Vous n’êtes pas non plus sans savoir qu’ici et là, nos précisons en Islande, à la surface de ce petit grain de terre posé sur un ciel infini et béant, certains désirent plus que tout se hisser sur les épaules des hommes pour sentir la chaleur qui remonte du col de leurs vêtements. Nous aimerions bien qu’on nous explique pourquoi : parce que nous sommes désorientés, parce que le sol s’est dérobé sous nos pieds, il n’y a plus que le vide pour nous empêcher de sombrer, et ce n’est pas une pensée rassurante.»
Il y a aussi la conscience de la fin possible d’une civilisation car nous scions la branche sur laquelle nous sommes assis.

 Mais en attendant, ce qui intéresse l’écrivain, c’est donc et avant tout l’homme. Il raconte  au gré des saisons, neige, vent et soleil, entre clarté pâle et longue obscurité, l'histoire des villageois. Et tous ces récits forment une chronique attachante qui entre rires, surprises, émotions, entre amours et deuils, peint un pays, des mentalités, un mode vie mais aussi capte tout ce qu’il y a d’universel dans la nature humaine : jalousie terrifiante de Asdis, trahie par son mari Kjartan, premiers émois amoureux d’un jeune homme naïf, David,  bonheur d’un homme simple, Jakob, chauffeur routier, « peu de choses, en effet, sont plus plaisantes que de conduire un camion », curiosité d'Agusta la postière qui nourrit le vide de sa vie des lettres qui passent entre ces mains, désespoir d’un homme veuf, Hannes, solitude angoissée de Benedikt, caractère joyeux de Puridur et son rêve secret… Et tant d’autres. Jon Kalman Stefansson nous offre en microscome un tableau complet d'une société islandaise qui pourrait être aussi la nôtre !

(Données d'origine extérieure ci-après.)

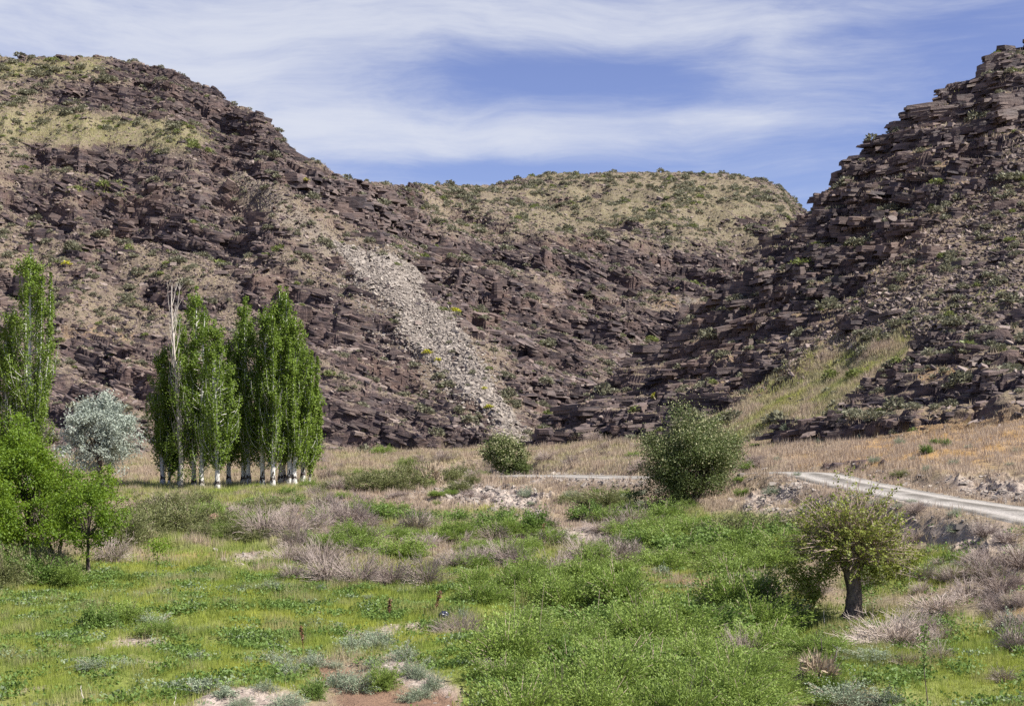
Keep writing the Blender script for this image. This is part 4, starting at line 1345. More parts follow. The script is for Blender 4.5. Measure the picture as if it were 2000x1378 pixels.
# ------------------------------------------------------------------ shrubs
def shrub_mesh(kind, w_, h, seed, shoots, per, leaf, asp=2.6, wire=0.0):
    """shoots fanning out of one root; leaves (or bare forks) along them"""
    rg = np.random.default_rng(seed)
    st = Acc(); lf = Acc()
    for k in range(shoots):
        a = rg.uniform(0, 6.28); el = math.acos(rg.uniform(.05, 1.0)) * (1.0 if h < w_ * .7 else .8)
        L = rg.uniform(.62, 1.08) * (1 + .2 * math.sin(3 * a + seed) + .1 * math.sin(7 * a))
        d = np.array([math.cos(a) * math.sin(el) * w_ * .5, math.sin(a) * math.sin(el) * w_ * .5, math.cos(el) * h])
        root = np.array([math.cos(a), math.sin(a), 0]) * rg.uniform(0, .14) * w_
        end = root + d * L
        bp = bez(root, root + d * L * .45 + np.array([0, 0, h * .14]), end, 5)
        if k % 3 == 0 or wire:
            st.tube(bp, np.linspace(.010 + .003 * wire, .004, 5), 3, rg.uniform(0, 1))
        if wire:
            for q in range(int(5 + wire * 4)):
                s0 = bp[rg.integers(1, 5)]; dd = d * rg.uniform(.1, .28) + rg.normal(0, .07, 3) * w_ * .6
                st.tube(np.array([s0, s0 + dd * .5, s0 + dd + rg.normal(0, .02, 3)]), [.006, .005, .003], 3, rg.uniform(0, 1))
        if per:
            n = int(per * rg.uniform(.6, 1.3)); t_ = rg.uniform(.25, 1.03, n)
            f = np.clip(t_ * 4, 0, 3.999); i0 = f.astype(int); fr = (f - i0)[:, None]
            sp_ = .035 * w_
            c = bp[i0] * (1 - fr) + bp[i0 + 1] * fr + rg.normal(0, sp_, (n, 3)) * [1, 1, .7]
            c[:, 2] = np.maximum(c[:, 2], .01)
            ax = d / (np.linalg.norm(d) + 1e-9) + rg.normal(0, .5, (n, 3))
            bt = rg.uniform(0, .6)
            lf.leaves(c, leaf, asp, ax, rg, np.clip(bt + rg.uniform(0, .4, n), 0, 1))
    return st, lf


KIND = {  # material, shoots, leaves per shoot, leaf size, aspect, wire
    'G': ('feather', 210, 62, .044, 2.6, 0, 'green_shrub'),
    'H': ('shrub', 130, 46, .070, 1.8, 0, 'leafy_shrub'),
    'O': ('olive', 190, 46, .050, 3.0, 0, 'tamarisk_shrub'),
    'D': ('twig', 150, 0, .05, 2.5, 1.0, 'dry_shrub'),
    'E': ('olive', 110, 10, .045, 2.5, 1.0, 'half_dry_shrub'),
    'S': ('sage', 110, 40, .048, 2.2, 0, 'sage_shrub'),
    'T': ('pale', 230, 0, .05, 2.5, .8, 'tumbleweed'),
    'B': ('sage', 60, 30, .085, 1.8, 0, 'broadleaf_herb'),
    'W': ('straw', 90, 10, .22, 9.0, .2, 'straw_clump'),
}
PROT = {}
for kd, (mt, sh_n, per, lfz, asp, wire, nm) in KIND.items():
    for v in range(3):
        w0, h0 = 1.8, (1.05 if kd not in 'TBW' else .8)
        st, lf = shrub_mesh(kd, w0, h0, 600 + ord(kd) * 7 + v, sh_n, per, lfz, asp, wire)
        PROT[kd, v] = (st.mesh('stems') if st.n else None, lf.mesh('foliage') if lf.n else None)
        if PROT[kd, v][0]: PROT[kd, v][0].materials.append(M['pale'] if kd == 'T' else M['twig'] if kd in 'DEW' else B['pink'])
        if PROT[kd, v][1]: PROT[kd, v][1].materials.append(M[mt])


def add_shrub(kd, px, py, wp, hp, label, group, pos=None):
    p = ghit(px, py) if pos is None else pos
    s = p[1] / F
    w_, h = wp * s, hp * s
    v = int(rng.integers(0, 3)); nm = KIND[kd][6]
    sc = (w_ / 1.8 * 1.05, w_ / 1.8 * 0.9, h / (1.05 if kd not in 'TBW' else .8))
    st, lf = PROT[kd, v]
    e = thing(nm, label, 'plant' if kd in 'BW' else 'shrub', (p[0], p[1], p[2] - .04), group, rng.uniform(0, 6.28), sc)
    if st is not None: obj('stems', st, None, e)
    if lf is not None: obj('foliage', lf, None, e)
    return e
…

Le temps passe, nous vivons, puis nous mourons. Mais qu’est-ce que la vie ? La vie, c’est quand Jonas pense à la courbe de l’aile d’un oiseau, c’est quand il s’endort, bercé par la respiration profonde de Porgrimur, oui, c’est tout à fait ça, mais pas uniquement et quelle est la largeur de l’espace qui sépare cette vie de la mort, d’ailleurs cet espace existe-t-il, et si oui, quel nom lui donner ?

Un beau livre au rythme lent comme la vie au bord du fjord mais qui nous projette au milieu des étoiles, nous maintenant toujours en équilibre au bord du vide.

Lumière d’été puis vient la nuit est le premier livre  de Jon Kalman Stefansson. Paru en 2005, il n'a été traduit que cette année par Eric Boury et paraît chez Grasset pour cette rentrée littéraire.